О первых годах Жюльетты Рекамье мы знаем сравнительно немного: кое-что сообщает г-жа Ленорман — к ее словам следует относиться с осторожностью, — кое-что установил Эррио, копаясь в известных нам архивных документах. Шатобриан, посвятивший 141 восхитительную страницу «Замогильных записок» своему собственному детству, отвел всего 33 строки детству Жюльетты. Да и то сосредоточился в них на единственном эпизоде — поступлении Жюльетты в монастырь.
Ее детство, прошедшее тихо и мирно, было счастливым. Единственная дочь в зажиточной и очень заботливой буржуазной семье. Жюльетта, похоже, была примерной девочкой образца эпохи Старого порядка.

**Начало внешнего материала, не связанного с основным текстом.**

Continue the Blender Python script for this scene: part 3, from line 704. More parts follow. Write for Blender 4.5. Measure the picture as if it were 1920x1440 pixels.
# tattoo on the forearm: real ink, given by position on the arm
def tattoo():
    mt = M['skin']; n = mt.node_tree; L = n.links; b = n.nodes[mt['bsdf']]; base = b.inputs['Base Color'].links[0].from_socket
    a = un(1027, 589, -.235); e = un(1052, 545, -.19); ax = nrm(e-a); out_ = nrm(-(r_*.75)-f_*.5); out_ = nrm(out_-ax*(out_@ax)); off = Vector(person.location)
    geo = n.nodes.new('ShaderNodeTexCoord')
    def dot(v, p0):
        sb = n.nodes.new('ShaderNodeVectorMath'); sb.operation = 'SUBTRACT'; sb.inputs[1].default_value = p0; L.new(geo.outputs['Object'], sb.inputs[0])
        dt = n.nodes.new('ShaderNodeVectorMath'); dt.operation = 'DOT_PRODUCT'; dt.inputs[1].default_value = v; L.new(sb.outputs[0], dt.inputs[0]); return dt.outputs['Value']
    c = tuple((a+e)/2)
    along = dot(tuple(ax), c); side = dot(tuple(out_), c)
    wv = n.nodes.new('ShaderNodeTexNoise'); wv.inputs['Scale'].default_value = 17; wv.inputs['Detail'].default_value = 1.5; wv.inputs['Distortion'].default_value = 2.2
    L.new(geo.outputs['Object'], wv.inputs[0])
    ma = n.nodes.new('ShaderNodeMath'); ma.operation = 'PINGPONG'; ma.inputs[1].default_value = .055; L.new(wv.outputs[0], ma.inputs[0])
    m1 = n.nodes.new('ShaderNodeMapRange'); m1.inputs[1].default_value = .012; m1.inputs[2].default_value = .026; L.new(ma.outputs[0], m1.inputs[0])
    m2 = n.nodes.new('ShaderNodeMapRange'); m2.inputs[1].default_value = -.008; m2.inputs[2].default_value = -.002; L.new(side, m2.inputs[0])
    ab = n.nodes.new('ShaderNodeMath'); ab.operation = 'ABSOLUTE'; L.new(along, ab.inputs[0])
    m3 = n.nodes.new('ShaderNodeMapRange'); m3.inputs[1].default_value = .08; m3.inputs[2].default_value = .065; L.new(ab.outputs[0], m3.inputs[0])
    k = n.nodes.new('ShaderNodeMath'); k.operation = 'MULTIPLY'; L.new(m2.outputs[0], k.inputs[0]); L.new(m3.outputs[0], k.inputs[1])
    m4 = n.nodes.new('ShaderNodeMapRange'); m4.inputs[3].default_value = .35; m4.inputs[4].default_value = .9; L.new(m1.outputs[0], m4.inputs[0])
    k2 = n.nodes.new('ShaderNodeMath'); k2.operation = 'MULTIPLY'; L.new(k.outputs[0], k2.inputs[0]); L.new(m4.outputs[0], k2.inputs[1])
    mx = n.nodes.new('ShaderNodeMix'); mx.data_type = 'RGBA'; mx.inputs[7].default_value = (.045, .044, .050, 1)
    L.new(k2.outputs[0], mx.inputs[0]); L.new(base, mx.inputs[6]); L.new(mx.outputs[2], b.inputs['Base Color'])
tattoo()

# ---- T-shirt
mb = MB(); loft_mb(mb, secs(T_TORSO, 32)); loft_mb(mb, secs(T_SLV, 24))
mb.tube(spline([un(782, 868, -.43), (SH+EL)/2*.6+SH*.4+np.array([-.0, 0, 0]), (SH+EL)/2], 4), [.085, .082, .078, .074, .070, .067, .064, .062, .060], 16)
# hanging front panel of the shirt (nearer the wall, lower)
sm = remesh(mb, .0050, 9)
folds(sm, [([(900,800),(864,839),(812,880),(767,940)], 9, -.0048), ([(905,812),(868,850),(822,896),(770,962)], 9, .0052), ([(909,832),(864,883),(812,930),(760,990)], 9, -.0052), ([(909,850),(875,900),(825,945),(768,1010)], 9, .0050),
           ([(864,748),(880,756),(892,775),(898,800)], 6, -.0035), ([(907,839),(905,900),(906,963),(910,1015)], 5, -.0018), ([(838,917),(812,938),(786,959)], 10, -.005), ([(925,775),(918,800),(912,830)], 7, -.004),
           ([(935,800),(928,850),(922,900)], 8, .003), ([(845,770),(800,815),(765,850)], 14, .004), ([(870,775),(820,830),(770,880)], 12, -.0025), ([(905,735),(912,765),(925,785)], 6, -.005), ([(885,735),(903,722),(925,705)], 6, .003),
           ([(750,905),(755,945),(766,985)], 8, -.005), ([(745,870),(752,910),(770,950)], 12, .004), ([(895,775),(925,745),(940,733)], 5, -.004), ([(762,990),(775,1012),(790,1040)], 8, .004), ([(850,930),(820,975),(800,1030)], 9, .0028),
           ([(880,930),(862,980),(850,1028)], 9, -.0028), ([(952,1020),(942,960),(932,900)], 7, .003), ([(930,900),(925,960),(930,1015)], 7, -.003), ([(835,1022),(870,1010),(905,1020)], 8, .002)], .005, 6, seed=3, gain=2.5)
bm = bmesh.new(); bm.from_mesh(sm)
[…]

Когда в конце 1777 года в Лионе родилась Жюльетта, в чести был белый цвет — главный цвет, который будет сопутствовать ей всю жизнь. Под влиянием «Новой Элоизы» Жан Жака Руссо женская мода преобразилась, и белый цвет стал популярным. Все носят платья «без стана», на креольский манер, ослепительной белизны, что выражает новую чувственность. Люди тянутся к невинности, простодушию, естественности. Молодые женщины открывают для себя любовь к природе и мечтают о пасторалях. Мать Жюльетты, всегда стремившаяся к изысканности и новшествам, тоже поддалась всеобщему настрою. По-другому стали смотреть на материнство и воспитание детей. Была ли Жюльетта вскормлена грудью, как Луиза Неккер, будущая г-жа де Сталь? Одевали ли ее на английский манер, а не кутали в пеленки, как четырьмя годами позже поступали с малышкой Адель д'Осмонд, которая сделается г-жой де Буань? Точно сказать нельзя, но это вполне вероятно.